I tell you what, Mister or Missus Too Lazy To Use Grammar Check? I myself, am "very urgently waiting" to be recognized as a literary tour de force, and "I am very urgently waiting to win the lotto." If either of these come through for me? Well, I will "very urgently," actually answer your sp*m and send you $1,000, no questions asked.
Please note that I will choose the denomination, which will most likely be, the rustiest, crustiest and greenest pennies I can find. Please also note that these funds will arrive at your destination in a heavy duty chest that is chained and crossed chained, with locks that have been welded shut. Finally, note that this $1,000 will be promptly conveyed to you, after you deposit fifteen thousand U.S. Dollars into my bank account. Just because I will be either rich or famous, or hopefully some wonderful combination of both, doesn't mean I'm picking up the tab.
Sp*mmers? I very urgently await your response.
Yours truly,
Cormac "S.O.B." Brown
9 comments:
So you don't want a longer thicker more luxurious peins then. Okay, fine.

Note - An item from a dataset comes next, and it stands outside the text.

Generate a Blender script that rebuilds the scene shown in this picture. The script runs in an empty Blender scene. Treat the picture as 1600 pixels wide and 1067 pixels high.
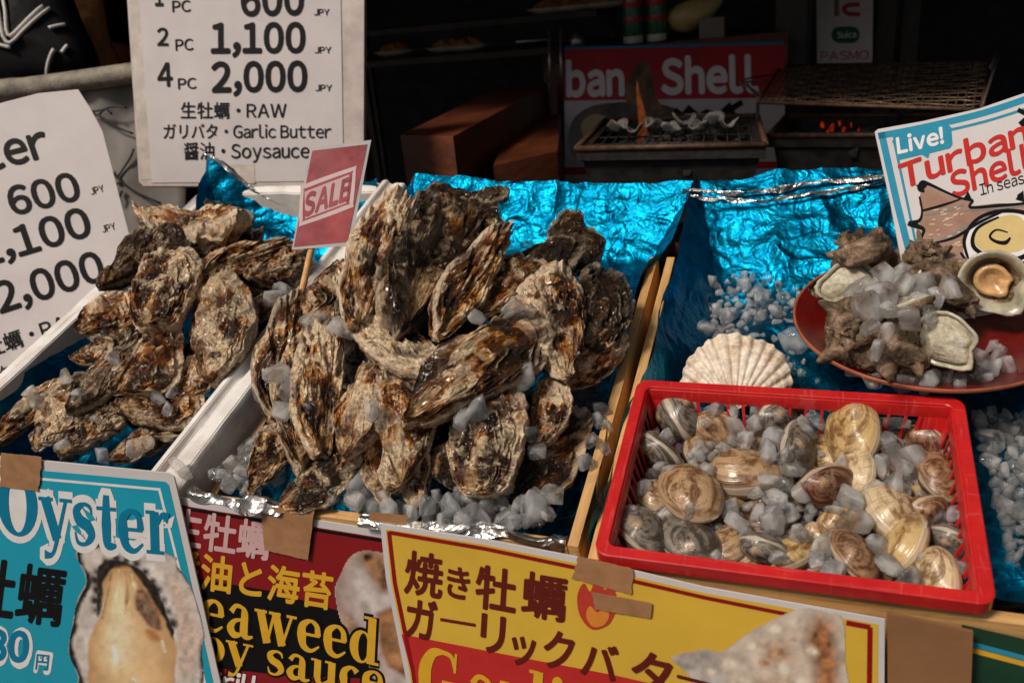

I want to know how all of the spammers know about my small penis???
Cormac told.
You'd think as a woman I'd get spam for bigger boobs, but I get the "peins" spam, too. The spammers of the world need better demographic information and a wider product assortment. They also need to get leprosy of the peins.
Dr. Monk,
LOL, luxury and I, are strangers.
Sky Dad,
They don't, they heard wrong and they simply about the small pens that people in Colorado have, and they misspelled it. Seriously, I was going to skewer all the wonderful pron sp*m that I get, but I keep deleting them before bothering to write the odd grammatical erros in titles.
Corey,
I'm sorry, it had to be done.
Pyzahn,
As long as the leprosy doesn't spread to anyone else, I'm in favor of it.
Beautiful, very Cormac Brown!
Gifted,
Thank you and there was some inspiration from one of your anti-telemarket rants.
I guess now is not really the time for me to tell you that I'm actually a prince from Nigeria?
Baroness,
Er, do the kids and the Baron know about this?